▶ Data shown
----

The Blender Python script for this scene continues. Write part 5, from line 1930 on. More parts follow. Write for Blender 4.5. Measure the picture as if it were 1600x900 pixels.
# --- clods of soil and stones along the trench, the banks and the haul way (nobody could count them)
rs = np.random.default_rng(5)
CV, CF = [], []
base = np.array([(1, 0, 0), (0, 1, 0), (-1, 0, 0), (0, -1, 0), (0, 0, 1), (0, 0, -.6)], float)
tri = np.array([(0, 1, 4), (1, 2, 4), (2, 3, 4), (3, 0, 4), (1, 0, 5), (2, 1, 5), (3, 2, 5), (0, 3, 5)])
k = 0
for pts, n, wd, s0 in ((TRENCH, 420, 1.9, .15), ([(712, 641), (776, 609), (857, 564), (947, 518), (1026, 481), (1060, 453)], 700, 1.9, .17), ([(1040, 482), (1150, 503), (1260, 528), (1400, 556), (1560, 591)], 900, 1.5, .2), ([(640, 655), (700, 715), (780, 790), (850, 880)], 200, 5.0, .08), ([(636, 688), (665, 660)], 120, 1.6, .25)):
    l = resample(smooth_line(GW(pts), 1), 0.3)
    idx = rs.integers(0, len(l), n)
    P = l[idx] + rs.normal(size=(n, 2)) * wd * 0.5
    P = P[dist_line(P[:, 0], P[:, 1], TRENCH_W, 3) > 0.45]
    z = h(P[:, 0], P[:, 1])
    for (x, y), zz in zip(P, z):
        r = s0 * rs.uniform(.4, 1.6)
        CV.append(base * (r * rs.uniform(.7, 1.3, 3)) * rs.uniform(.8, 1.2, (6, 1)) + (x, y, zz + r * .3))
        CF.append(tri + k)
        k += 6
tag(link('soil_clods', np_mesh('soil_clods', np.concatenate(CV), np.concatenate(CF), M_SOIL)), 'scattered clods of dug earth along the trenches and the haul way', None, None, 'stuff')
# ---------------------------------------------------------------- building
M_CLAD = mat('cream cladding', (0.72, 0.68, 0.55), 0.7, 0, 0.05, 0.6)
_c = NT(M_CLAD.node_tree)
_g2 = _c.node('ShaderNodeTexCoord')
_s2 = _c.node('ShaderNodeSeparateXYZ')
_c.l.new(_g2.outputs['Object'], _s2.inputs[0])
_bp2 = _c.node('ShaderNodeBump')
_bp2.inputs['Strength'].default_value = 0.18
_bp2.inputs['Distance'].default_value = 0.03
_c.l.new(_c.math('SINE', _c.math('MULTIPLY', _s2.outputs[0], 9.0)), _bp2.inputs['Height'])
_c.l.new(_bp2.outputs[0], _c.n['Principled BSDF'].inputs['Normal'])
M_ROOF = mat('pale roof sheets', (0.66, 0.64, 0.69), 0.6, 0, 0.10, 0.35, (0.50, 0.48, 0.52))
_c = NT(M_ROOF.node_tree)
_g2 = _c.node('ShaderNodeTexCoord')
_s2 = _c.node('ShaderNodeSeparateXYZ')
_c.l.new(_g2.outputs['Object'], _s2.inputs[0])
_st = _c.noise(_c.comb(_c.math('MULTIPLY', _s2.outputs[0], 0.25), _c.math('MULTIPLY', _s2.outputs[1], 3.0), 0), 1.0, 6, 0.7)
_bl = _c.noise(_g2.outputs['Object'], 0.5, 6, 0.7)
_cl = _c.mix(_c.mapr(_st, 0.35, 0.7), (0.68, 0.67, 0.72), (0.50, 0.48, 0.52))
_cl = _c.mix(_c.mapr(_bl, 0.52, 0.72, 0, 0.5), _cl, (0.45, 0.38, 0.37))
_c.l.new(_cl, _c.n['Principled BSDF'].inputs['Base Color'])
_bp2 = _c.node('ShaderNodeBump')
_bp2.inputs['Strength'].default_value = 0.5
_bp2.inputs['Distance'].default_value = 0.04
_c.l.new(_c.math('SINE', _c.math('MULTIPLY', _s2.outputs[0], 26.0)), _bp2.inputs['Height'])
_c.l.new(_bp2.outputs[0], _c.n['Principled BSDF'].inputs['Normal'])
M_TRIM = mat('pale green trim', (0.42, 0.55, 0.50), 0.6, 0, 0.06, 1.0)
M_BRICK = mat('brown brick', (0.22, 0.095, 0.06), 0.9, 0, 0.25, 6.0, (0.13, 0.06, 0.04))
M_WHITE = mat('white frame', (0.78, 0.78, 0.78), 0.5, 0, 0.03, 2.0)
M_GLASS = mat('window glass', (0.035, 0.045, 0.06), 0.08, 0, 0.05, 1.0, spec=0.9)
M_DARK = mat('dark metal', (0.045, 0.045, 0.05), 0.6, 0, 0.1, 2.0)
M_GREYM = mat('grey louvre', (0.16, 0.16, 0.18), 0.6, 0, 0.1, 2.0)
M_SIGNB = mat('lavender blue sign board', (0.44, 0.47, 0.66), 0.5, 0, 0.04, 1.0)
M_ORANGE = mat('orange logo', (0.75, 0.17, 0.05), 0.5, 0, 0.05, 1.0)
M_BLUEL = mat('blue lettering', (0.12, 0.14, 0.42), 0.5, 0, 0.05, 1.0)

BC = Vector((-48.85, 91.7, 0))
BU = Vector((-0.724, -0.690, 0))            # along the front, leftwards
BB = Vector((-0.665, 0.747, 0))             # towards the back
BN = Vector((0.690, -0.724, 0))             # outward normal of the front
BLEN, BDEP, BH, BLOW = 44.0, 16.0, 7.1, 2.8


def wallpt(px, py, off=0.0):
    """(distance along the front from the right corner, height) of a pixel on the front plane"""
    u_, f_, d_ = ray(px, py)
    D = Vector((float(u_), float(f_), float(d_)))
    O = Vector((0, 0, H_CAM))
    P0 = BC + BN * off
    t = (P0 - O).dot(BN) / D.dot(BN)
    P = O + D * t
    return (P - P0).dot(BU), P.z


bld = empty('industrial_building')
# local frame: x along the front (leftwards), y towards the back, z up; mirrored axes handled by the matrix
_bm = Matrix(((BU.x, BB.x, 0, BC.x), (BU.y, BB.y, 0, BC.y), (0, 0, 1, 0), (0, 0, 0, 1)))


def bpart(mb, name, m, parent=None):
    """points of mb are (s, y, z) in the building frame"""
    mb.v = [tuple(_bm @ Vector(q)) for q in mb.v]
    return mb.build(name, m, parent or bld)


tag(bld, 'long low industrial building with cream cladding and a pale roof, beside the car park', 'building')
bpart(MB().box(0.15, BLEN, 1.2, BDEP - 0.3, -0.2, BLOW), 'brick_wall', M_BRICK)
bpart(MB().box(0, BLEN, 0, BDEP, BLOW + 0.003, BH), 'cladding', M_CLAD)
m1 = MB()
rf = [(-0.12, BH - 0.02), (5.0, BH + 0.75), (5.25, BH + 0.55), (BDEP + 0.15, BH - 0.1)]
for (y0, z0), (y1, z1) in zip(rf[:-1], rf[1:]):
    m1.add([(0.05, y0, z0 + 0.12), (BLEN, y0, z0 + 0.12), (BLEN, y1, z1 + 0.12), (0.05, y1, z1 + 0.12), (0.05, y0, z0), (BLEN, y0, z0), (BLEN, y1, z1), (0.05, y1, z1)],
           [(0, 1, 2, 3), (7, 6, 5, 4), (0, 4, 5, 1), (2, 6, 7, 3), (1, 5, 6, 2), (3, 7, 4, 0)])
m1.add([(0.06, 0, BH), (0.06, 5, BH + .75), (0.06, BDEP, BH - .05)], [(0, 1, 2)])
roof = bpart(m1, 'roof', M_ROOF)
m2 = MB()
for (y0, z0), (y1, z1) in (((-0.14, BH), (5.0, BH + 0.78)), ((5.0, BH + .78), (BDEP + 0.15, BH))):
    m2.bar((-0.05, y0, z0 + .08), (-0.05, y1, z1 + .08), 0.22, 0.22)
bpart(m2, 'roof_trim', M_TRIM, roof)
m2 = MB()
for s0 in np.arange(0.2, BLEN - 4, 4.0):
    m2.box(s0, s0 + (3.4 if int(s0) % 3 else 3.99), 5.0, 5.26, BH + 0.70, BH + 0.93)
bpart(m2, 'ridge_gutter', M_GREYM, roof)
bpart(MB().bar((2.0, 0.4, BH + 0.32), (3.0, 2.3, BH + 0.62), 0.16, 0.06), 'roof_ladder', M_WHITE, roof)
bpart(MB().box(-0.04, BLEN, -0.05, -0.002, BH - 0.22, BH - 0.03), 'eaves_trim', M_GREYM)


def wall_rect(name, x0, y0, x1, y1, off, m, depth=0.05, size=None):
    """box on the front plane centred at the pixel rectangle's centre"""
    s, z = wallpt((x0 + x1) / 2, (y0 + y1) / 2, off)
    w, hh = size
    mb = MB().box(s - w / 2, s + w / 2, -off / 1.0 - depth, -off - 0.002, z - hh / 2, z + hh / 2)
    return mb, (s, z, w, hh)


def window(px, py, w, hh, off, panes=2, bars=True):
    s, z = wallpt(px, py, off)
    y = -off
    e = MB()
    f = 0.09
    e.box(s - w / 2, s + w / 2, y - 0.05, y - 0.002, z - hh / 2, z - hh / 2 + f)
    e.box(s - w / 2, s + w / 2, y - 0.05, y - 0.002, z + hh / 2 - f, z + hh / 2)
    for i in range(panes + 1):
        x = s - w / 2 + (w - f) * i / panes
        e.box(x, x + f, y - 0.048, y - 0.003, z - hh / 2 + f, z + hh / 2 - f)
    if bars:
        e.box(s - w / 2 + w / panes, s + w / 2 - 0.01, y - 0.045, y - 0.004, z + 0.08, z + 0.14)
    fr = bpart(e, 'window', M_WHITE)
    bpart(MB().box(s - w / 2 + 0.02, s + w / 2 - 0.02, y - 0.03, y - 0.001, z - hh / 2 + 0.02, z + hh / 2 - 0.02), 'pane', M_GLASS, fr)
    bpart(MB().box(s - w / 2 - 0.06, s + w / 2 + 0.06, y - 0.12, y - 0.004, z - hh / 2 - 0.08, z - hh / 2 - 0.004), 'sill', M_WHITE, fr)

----

▶ Aim of the exercise
Each line containing the word "from" counts once; report the total alone.

▶ Task response
2